Pak Asep menerangkan bahwa orang-orang yang datang dan sempat berziarah ke
makam Cut Nyak Dhien hanyalah orang-orang yang “mendapat lambaian” (mungkin
maksudnya panggilan). Sebab banyak orang yang datang, sudah sampai di depan
gerbang, tapi balik arah karena melihat gerbang dikunci. Atau hanya berdiri
lama di depan gerbang tanpa mengucapkan salam, sehingga penajaga tidak tahu
akan keberadaannya. Sehingga akhirnya orang itu pulang. Dan macam-macam sebab
yang lain.
![]() |
| Penulis dan kawan-kawan sedang mendengar penje lasan dari Pak Raden Asep, Penjaga Makam, Beliau adalah Keturunan ke 6 dari Kyai Sanusi. |
Berziarah ke Makam para pahlawan bermanfaat bagi generasi penerus untuk
dapat mengenal sejarah bangsa. Sekiranya sekolah-sekolah dapat membuat
program-program ziarah ini akan sangat membantu pembentukan karakter bangsa dan
cinta tanah air. Apabila kompleks makam Keluarga Kyai Sanusi ini telah memiliki
jalan akses masuknya sendiri, tentu akan memudahkan bagi para peziarah
mencapainya. Apalagi jika tersedia juga area parkir kendaraan.
Wallahu’alam bishshwawab.
Daftar Pustaka
Ibrahim, Muchtarudin, Cut Nyak Dhien, Departemen Pendidikan
dan Kebudayaan RI, Jakarta, 1996.
Wanti, Irini Dewi, Cut Nyak Dhien dalam Enam Pahlawan
Nasional Asal Aceh, Editor Rusdi Sufi & Agus Budi Wibowo,
DEPARTEMEN PENDIDIKAN DAN KEBUDAYAAN DIREKTORAT JENDERAL BUDAYAAN BALAI KAJIAN
SEJARAH DAN NILAI TRADISIONAL BANDAACEH, 1996.
https://sumedangtandang.com/sumedang/profil/bupati.htm, waktu akses 29/7/2023
[1] https://sumedangtandang.com/sumedang/profil/bupati.htm, waktu akses 29/7/2023;
12:16 wib.
[2] KH. Sanusi adalah pionir dakwah Islam di wilayah Sumedang.
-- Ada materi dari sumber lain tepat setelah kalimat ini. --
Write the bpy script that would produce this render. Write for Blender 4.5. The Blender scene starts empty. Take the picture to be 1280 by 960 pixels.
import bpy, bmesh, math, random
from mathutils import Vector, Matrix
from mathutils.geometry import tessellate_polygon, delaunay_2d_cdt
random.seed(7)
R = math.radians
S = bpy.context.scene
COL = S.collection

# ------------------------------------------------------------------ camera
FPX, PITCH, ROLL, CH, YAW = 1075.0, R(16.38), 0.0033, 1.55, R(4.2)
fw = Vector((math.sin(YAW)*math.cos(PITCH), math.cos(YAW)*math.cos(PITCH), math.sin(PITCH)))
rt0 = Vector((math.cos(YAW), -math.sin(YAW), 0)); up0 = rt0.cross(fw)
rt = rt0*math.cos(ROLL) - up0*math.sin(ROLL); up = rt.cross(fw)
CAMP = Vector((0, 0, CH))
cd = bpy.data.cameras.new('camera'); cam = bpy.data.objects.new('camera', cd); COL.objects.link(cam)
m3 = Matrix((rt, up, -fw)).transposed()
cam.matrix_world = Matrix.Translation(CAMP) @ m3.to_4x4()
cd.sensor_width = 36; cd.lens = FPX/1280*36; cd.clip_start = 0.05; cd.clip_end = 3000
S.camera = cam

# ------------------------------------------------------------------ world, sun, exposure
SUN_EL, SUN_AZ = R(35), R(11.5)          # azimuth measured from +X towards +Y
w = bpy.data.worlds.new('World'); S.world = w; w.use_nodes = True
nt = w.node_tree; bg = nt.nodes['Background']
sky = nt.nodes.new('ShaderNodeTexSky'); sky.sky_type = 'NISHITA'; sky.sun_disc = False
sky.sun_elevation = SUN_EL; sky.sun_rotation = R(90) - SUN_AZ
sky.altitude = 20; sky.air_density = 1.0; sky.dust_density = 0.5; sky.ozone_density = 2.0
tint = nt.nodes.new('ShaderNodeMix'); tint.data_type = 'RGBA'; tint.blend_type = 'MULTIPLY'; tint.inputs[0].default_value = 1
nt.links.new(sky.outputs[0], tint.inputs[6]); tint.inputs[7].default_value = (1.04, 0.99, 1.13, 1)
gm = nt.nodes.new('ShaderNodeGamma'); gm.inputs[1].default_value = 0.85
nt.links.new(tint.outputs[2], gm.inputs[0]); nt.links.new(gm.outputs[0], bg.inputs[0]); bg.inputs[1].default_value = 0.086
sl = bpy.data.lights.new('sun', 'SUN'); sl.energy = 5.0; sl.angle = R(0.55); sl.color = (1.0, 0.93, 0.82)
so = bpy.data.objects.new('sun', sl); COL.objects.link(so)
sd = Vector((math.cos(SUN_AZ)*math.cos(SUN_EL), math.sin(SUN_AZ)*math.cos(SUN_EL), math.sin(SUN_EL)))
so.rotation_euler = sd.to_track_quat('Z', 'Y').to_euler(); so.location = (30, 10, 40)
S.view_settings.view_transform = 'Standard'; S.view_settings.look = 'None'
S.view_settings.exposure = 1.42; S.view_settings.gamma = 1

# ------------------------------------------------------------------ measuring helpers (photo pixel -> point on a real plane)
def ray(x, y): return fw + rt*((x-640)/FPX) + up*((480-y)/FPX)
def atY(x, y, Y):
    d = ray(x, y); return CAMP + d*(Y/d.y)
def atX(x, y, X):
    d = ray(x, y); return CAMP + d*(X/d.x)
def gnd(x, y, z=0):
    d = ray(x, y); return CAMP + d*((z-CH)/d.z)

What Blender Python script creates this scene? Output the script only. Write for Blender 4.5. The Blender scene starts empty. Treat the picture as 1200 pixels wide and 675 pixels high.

Menurut Bapak Asep, Juru pelihara makam, beliau adalah yang menggagas
pembangunan Masjid Agung Sumedang.
[3] Muchtarudin Ibrahim, Cut Nyak Dhien,
Departemen Pendidikan dan Kebudayaan RI, Jakarta, 1996, hlm.84
[4] Wawancara dengan Pak Asep, Penjaga Makam.
[5] Irini Dewi Wanti, Cut Nyak Dhien dalam Enam
Pahlawan Nasional Asal Aceh, Editor Rusdi Sufi & Agus Budi Wibowo,
DEPARTEMEN PENDIDIKAN DAN KEBUDAYAAN DIREKTORAT JENDERAL BUDAYAAN BALAI KAJIAN
SEJARAH DAN NILAI TRADISIONAL BANDAACEH, 1996, hlm.14.